Los primeros años de librero en Educal estuvieron llenos de tareas muy poco relacionadas con los deberes que la vox populi relaciona con la libresca labor. Iba al banco a realizar depósitos bancarios relacionados, o no con las ventas de la librería, me consignaban para adquirir desayunos y comidas del resto del personal, y muy pocas veces —pero harto disfrutables— me mandaban a recolectar libros a zonas escondidas de la ciudad. Ese movimiento era conocido por la somera voz “traspaso”. Así fue como conocí a un descendiente directo del linaje más alto de poetas mexicanos: presunto hijo de uno de los hermanos Lizalde y una de las hermanas Huerta —parece el típico comentario machista en el que importa más el nombre del caballero de renombre que el de la mujer, pero la verdad es que no sé cuál de ellas fue exactamente (debo pedir disculpas por la falta de rigor investigativo, mis fuentes no son fidedignas y no tengo manera de comprobarlo por ahora)—. Aquél gentil y robusto hombre de ademanes nerviosos y paciencia incierta, gobierna plácidamente el breve espacio comprendido por la librería del … ubicado en …, no parece querer tomar en sus manos la herencia que le viene por la sangre. Y entiendo que así sea: digamos que un estudiante de literatura hace su tesis de licenciatura sobre un libro que relata la residencia de un felino inmenso en un domicilio, todo porque dice que cuando leyó dicho poemario, logró adentrarse en él, sentirlo y comprenderlo, bueno, muy válida su empatía literaria; sólo que, en vez de leer y disfrutar el libro, este cachorro libresco del que les platicaba, lo vivió. No justifico su actitud frente al trauma, pese a que es bien sabido que cada psique tiene maneras distintas de reaccionar cuando es confrontada, pero lo entiendo.

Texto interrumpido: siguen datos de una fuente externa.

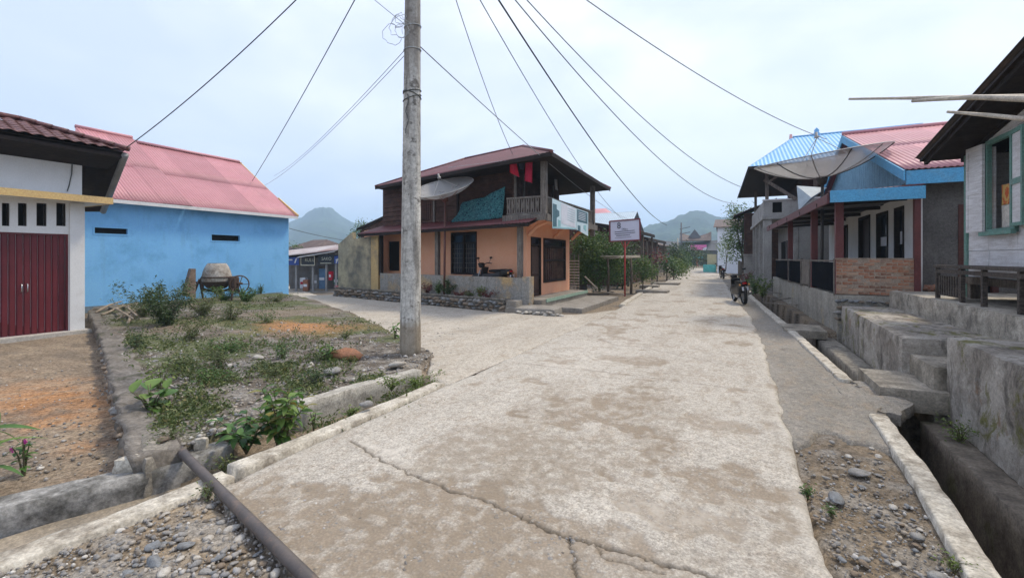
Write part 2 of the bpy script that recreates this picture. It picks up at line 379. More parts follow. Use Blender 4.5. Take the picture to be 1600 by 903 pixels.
CR = [(jit(CRA, 7, 0.03), 0.0065, 1.0), (jit(CRB, 6, 0.025), 0.006, 1.0), (jit(CRC, 5, 0.025), 0.005, 0.8), (jit(CRD, 8, 0.1), 0.014, 0.3)] + [(jit(j_, 12, 0.03), 0.012, 0.35) for j_ in JNT]
ry = np.concatenate([np.arange(-7, 1.0, 0.5), np.arange(1.0, 4.4, 0.0115), np.arange(4.4, 9, 0.035), np.arange(9, 18, 0.09), np.arange(18, 40, 0.3), np.arange(40, 77, 1.5)])
ru = np.concatenate([np.linspace(0, 0.02, 3), np.linspace(0.026, 0.974, 300), np.linspace(0.98, 1, 3)])
U, Y = np.meshgrid(ru, ry, indexing='ij'); dt = drift(Y)
eL = -3.27 + 0.05 * (fbm(Y * 1.2, Y * 0 + 3, 4, 5) - 0.5) + dt; eR = 0.46 + 0.16 * (fbm(Y * 1.6, Y * 0, 5, 8) - 0.5) + dt
X = eL + (eR - eL) * U
f1 = fbm(X * 1.1, Y * 1.1, 5, 31); f2 = fbm(X * 6, Y * 6, 5, 32); f4 = fbm(X * 24, Y * 24, 3, 36)
Z = (f1 - 0.5) * 0.03 + (f2 - 0.5) * 0.012 + 0.012 * np.cos((U - 0.5) * 2.6)
def blob(px, py, rx, ry_, sk=0): p = G(px, py); return np.exp(-(((X - p.x) / rx) ** 2 + ((Y - p.y) / ry_) ** 2))
agg = np.clip(blob(560, 840, 1.05, 0.42) * 1.1 + blob(760, 830, 0.75, 0.4) * 1.15 + blob(900, 880, 0.55, 0.3) * 0.8 + blob(470, 800, 0.5, 0.3) + 0.6 * blob(700, 770, 0.5, 0.35) + 0.35 * blob(1000, 590, 0.9, 1.0) + 0.3 * blob(1180, 830, 0.3, 0.9), 0, 1.2)
agg = sstep(0.38, 0.72, agg * 0.75 + (f2 - 0.5) * 1.3 + (f1 - 0.5) * 0.5) * (agg > 0.03)
agg = np.maximum(agg, 0.8 * sstep(0.61, 0.70, fbm(X * 1.7, Y * 1.7, 6, 55)))
stn = np.clip(blob(775, 700, 0.42, 0.55) * 1.25 + blob(880, 740, 0.5, 0.4) * 0.8 + blob(690, 720, 0.4, 0.3) * 0.7 + blob(1000, 710, 0.5, 0.5) * 0.5 + blob(560, 800, 0.6, 0.3) * 0.8 + blob(1010, 600, 0.5, 1.2) * .6 + blob(1225, 860, 0.12, 0.8) * 0.7, 0, 1.2)
stn = np.clip(sstep(0.3, 0.75, stn * 0.8 + (f2 - 0.5) * 1.1) + 0.4 * sstep(0.52, 0.72, fbm(X * 1.6, Y * 0.45, 6, 91)), 0, 1)
pale = np.clip(blob(600, 700, 0.35, 0.16) + blob(640, 720, 0.3, 0.12) + blob(900, 560, 0.7, 1.4) * .8 + blob(1150, 640, 0.5, 0.8) * .7 + blob(1030, 790, 0.5, 0.35) * 0.8 + blob(935, 880, 0.25, 0.12) * .8, 0, 1) * sstep(0.35, 0.6, f2 * 0.6 + f1 * 0.4)
f5 = fbm(X * 14, Y * 14, 5, 101)
stn = np.clip(stn * (0.35 + 1.5 * sstep(0.35, 0.65, f5)), 0, 1); agg = np.clip(agg * (0.5 + sstep(0.35, 0.6, f5)), 0, 1)
pale = np.clip(pale * sstep(0.4, 0.6, f5) + 0.5 * sstep(0.95, 0.985, U + 0.05 * (f5 - 0.5)) * sstep(0.38, 0.5, f2), 0, 1)
crk = np.zeros_like(X); near = Y < 9.5
for pts, w, k in CR:
    d_ = seg_dist(X[near], Y[near], pts); wv = w * (0.45 + 1.3 * fbm(X[near] * 9, Y[near] * 9, 3, 71)); q = (1 - sstep(wv * 0.5, wv * 1.5, d_)) * k; crk[near] = np.maximum(crk[near], q)
    stn[near] = np.maximum(stn[near], 0.55 * k * np.exp(-(d_ / 0.035) ** 2))
Z -= crk * 0.017 + agg * 0.012 + agg * (f4 - 0.5) * 0.012
edge = np.maximum(1 - sstep(0.0, 0.012, U), sstep(0.985, 1.0, U)); Z -= edge * 0.05
Z[0, :] = -0.2; Z[-1, :] = -0.2
Z = np.where(gravel_wedge(X, Y), Z - 0.2, Z)
me = grid_mesh('main_road', X, Y, Z); set_attr(me, 'agg', agg); set_attr(me, 'stn', stn); set_attr(me, 'crk', crk); set_attr(me, 'pale', pale)
def concrete_road(name, c1, c2, attrs=True):
    t = NT(name)
    c = t.mix(t.ramp(t.noise(1.0, 10, 0.7, stretch=(1.6, 0.5, 1)), [(0.30, 0), (0.70, 1)]), c1, c2)
    c = t.mix(t.mul(t.ramp(t.noise(2.6, 12, 0.8, stretch=(1.5, 0.8, 1)), [(0.50, 0), (0.62, 1)]), 0.5), c, (0.27, 0.21, 0.145))
    c = t.mix(t.mul(t.ramp(t.noise(9, 10, 0.8), [(0.53, 0), (0.60, 1)]), 0.4), c, (0.30, 0.25, 0.19))
    c = t.mix(t.mul(t.ramp(t.noise(5.5, 10, 0.78, dist=0.3), [(0.55, 0), (0.64, 1)]), 0.15), c, (0.66, 0.60, 0.51))
    g = t.noise(60, 8, 0.85); c = t.mix(0.55, c, t.ramp(g, [(0.38, 0.15), (0.62, 0.85)]), 'OVERLAY'); c = t.mix(0.30, c, t.ramp(t.noise(17, 10, 0.82), [(0.40, 0.15), (0.60, 0.85)]), 'OVERLAY')
    c = t.mix(t.mul(t.ramp(t.noise(24, 6, 0.7), [(0.60, 0), (0.65, 1)]), 0.6), c, (0.17, 0.14, 0.11))
    sp = t.node('ShaderNodeTexVoronoi', Scale=75.0); t.l.new(t.tc.outputs['Object'], sp.inputs['Vector'])
    spm = t.mul(t.ramp(sp.outputs['Distance'], [(0.1, 1), (0.28, 0)]), t.ramp(t.noise(6, 4), [(0.45, 0), (0.62, 1)]))
    c = t.mix(t.mul(spm, 0.6), c, t.ramp(t.noise(55, 2), [(0.35, (0.14, 0.125, 0.11)), (0.65, (0.5, 0.47, 0.42))]))
    nm = t.bump(t.noise(9, 10, 0.78), 0.6, 0.02); nm = t.bump(g, 0.5, 0.005, nm)
    if attrs:
        a = t.attr('agg')
        v = t.node('ShaderNodeTexVoronoi', Scale=36.0); t.l.new(t.tc.outputs['Object'], v.inputs['Vector'])
        v2 = t.node('ShaderNodeTexVoronoi', Scale=60.0); t.l.new(t.tc.outputs['Object'], v2.inputs['Vector'])
        sv = t.node('ShaderNodeSeparateColor'); t.l.new(v.outputs['Color'], sv.inputs[0])
        stone = t.ramp(sv.outputs[0], [(0.0, (0.20, 0.185, 0.16)), (0.3, (0.36, 0.33, 0.28)), (0.6, (0.29, 0.28, 0.265)), (0.8, (0.42, 0.35, 0.26)), (1.0, (0.52, 0.49, 0.44))])
        sm = t.mul(t.ramp(v.outputs['Distance'], [(0.22, 1), (0.5, 0)]), t.ramp(t.noise(5, 8, 0.75), [(0.42, 0.0), (0.6, 1)]))
        ac = t.mix(sm, (0.27, 0.215, 0.155), stone)
        c = t.mix(t.mul(a, 0.85), c, ac); c = t.mix(0.25, c, t.ramp(v2.outputs['Distance'], [(0.1, 0.75), (0.6, 0.3)]), 'OVERLAY')
        nm = t.bump(t.mul(sm, a), 0.6, 0.010, nm)
        c = t.mix(t.mul(t.attr('pale'), 0.6), c, (0.60, 0.56, 0.49)); c = t.mix(t.mul(t.mul(t.attr('stn'), t.ramp(t.noise(14, 9, 0.8), [(0.38, 0.4), (0.56, 1)])), 0.68), c, (0.235, 0.19, 0.138)); c = t.mix(t.mul(t.attr('crk'), 0.9), c, (0.085, 0.07, 0.054))
    return t.done(c, 0.9, nm)
M_road = concrete_road('road_concrete', (0.485, 0.448, 0.388), (0.40, 0.367, 0.312))
o = link_mesh('main_road', me, M_road); o['kind'] = 'structure'

# side street and junction apron
M_side = concrete_road('side_street_concrete', (0.485, 0.44, 0.37), (0.35, 0.315, 0.26), False)
lo_p = np.array([(-3.30, 4.62), (-3.7, 4.85), (-3.95, 5.25), (-4.75, 6.15), (-6.0, 7.0), (-9.5, 9.2), (-15.6, 12.35), (-20, 14.2), (-32, 19.5)])
hi_p = np.array([(-3.2, 14.3), (-3.9, 12.6), (-4.6, 11.7), (-5.4, 11.7), (-7.5, 12.1), (-10.5, 12.7), (-15.1, 13.6), (-20, 17.5), (-32, 24)])
q = np.linspace(0, 8, 190); LX, LY = np.interp(q, range(9), lo_p[:, 0]), np.interp(q, range(9), lo_p[:, 1]); HX, HY = np.interp(q, range(9), hi_p[:, 0]), np.interp(q, range(9), hi_p[:, 1])
w = np.linspace(0, 1, 90); LY = LY + 0.35 * (fbm(q * 4, q * 0, 4, 3) - 0.5) * np.clip(q - 0.6, 0, 1)
X = LX[:, None] * (1 - w) + HX[:, None] * w; Y = LY[:, None] * (1 - w) + HY[:, None] * w
Z = -0.012 + (fbm(X * 1.2, Y * 1.2, 5, 61) - 0.5) * 0.05 + (fbm(X * 6, Y * 6, 3, 62) - 0.5) * 0.015
Z[:, 0] = -0.16; Z[:, -1] = -0.16; Z[0, :] = -0.03; Z = Z + dip(X, Y)
o = link_mesh('side_street', grid_mesh('side_street', X, Y, Z), M_side); o['kind'] = 'structure'

# dark worn shoulder slab right of the road
M_sh = concrete_road('shoulder_concrete', (0.27, 0.25, 0.218), (0.175, 0.162, 0.14), False)
y_ = np.concatenate([np.arange(3.6, 9, 0.05), np.arange(9, 22, 0.15), np.arange(22, 70, 1.0)]); w = np.linspace(0, 1, 34)
W_, Y = np.meshgrid(w, y_, indexing='ij'); X = (0.36 + drift(Y)) * (1 - W_) + (kerb_t(Y) + 0.02) * W_
Z = -0.018 + (fbm(X * 2, Y * 2, 5, 81) - 0.5) * 0.05 + (fbm(X * 9, Y * 9, 3, 82) - 0.5) * 0.02
Z = Z - 0.13 * (1 - sstep(-0.06, 0.06, Y - 4.75 - 1.6 * (fbm(X * 2.2, Y * 0.4, 4, 83) - 0.5)))
dcr = seg_dist(X, Y, jit([G(1226, 616), G(1265, 626), G(1300, 630), G(1330, 633)], 6, 0.03)); Z -= 0.025 * (1 - sstep(0.006, 0.022, dcr))
o = link_mesh('road_shoulder', grid_mesh('road_shoulder', X, Y, Z), M_sh); o['kind'] = 'structure'

# ------------------------------------------------------------------ kerbs, drains
M_kerb = mat('pale_kerb_concrete', (0.56, 0.52, 0.44), (0.38, 0.34, 0.275), 4.5, 0.9, stain=(0.16, 0.13, 0.095), sscale=3.6, samt=0.8, slo=0.5, bump=0.5, bscale=22)
M_conc = mat('weathered_concrete', (0.27, 0.245, 0.205), (0.16, 0.145, 0.12), 3.0, 0.92, stain=(0.055, 0.05, 0.042), sscale=2.6, samt=0.75, slo=0.5, streak=((0.07, 0.063, 0.055), 5, 0.6, 0.52), bump=0.6, bscale=18)
M_conc2 = mat('grey_plaster_drain', (0.31, 0.30, 0.28), (0.17, 0.165, 0.15), 4.0, 0.85, stain=(0.06, 0.056, 0.048), sscale=4.0, samt=0.8, slo=0.46, bump=0.35, bscale=20)
M_dark = mat('damp_drain_concrete', (0.19, 0.16, 0.125), (0.085, 0.07, 0.055), 3.5, 0.8, stain=(0.075, 0.085, 0.02), sscale=2.2, samt=0.8, slo=0.56, bump=0.5, bscale=20)
t = NT('mossy_retaining_plaster')     # pale streaked plaster with black mould runs and yellow-green moss patches
c = t.mix(t.ramp(t.noise(1.6, 7, 0.65), [(0.40, 0), (0.60, 1)]), (0.46, 0.42, 0.365), (0.25, 0.22, 0.185))
c = t.mix(t.mul(t.ramp(t.noise(1.0, 9, 0.75, stretch=(3.2, 3.2, 0.9), dist=0.5), [(0.52, 0), (0.62, 1)]), 0.75), c, (0.085, 0.074, 0.062))
c = t.mix(t.mul(t.ramp(t.noise(1.0, 5, 0.7, stretch=(9, 9, 1.6), dist=0.8), [(0.6, 0), (0.72, 1)]), 0.4), c, (0.52, 0.50, 0.46))
c = t.mix(t.mul(t.ramp(t.noise(1.9, 8, 0.75, dist=0.8), [(0.545, 0), (0.62, 1)]), 0.85), c, (0.16, 0.155, 0.035))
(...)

En la película, como en el libro (no lo sé de cierto, pero lo supongo), el tema central es la ranciedad que exuda la aristocracia mexicana, esa casta divina que es comúnmente despreciada por el grueso de la población que no pertenece a ella. Disfrazada de folletín, la trama triunfa como alegoría-moraleja del destino de los malos, perversos e infructíferos ricos que colman el país con sus sinsentidos y banalidades. Triunfa también en la introducción del elemento fantástico, en la sutil sugerencia de la existencia del diablo, y en su desenmascaramiento y personificación final. Triunfa, también, en la aparición (más bien ocultamiento) de Carlos Monsiváis personificando, en una fiesta, a un pudiente invitado. Pero falla en su público. Cierto es que en 1968 los indolentes acaudalados del sexenio bien pudiesen haber sido un estorbo insufrible, ya desde los cincuenta se les denominaba “mamones”; pero lo cierto es que el problema del momento no estaba tanto en ellos sino en la represión de los trabajadores y estudiantes por parte del gobierno (se sabe, defensor de los intereses de los oligarcas). En la película sólo hay una escena en la que el diablesco tío del protagonista (Ignacio López Tarso) le dice a un general de las fuerzas armadas: “yo quiero estar bien seguro de que el ejército no va quedarse cruzado de brazos en caso de un motín o de una huelga; si la gente se alebresta, hay que pararla; si una multitud empieza a actuar con violencia, ¿a dónde vamos a dar?”. Un comentario fuerte escondido en una parte medular de la película, pero que ya para las escenas finales, es una sombra borrosa. No cabe duda de que a más de medio siglo de ese horrible año, el modo de hacer visible un discurso “paródico” de ese calibre ha cambiado; sin embargo, lo que no ha cambiado es la situación violenta y degradante que vive la gran mayoría, entorno en el que una película, o una novela (por más folletín romántico que sea), no puede más que pasar o desapercibida u olvidada (dejando un sabor a económico melodrama).

En un contexto así, lo mínimo que podemos querer para nuestros descendientes es que sean jefes de una librería, ajenos y quizá curados del horror de querer pensar el embrollo que validamos como país.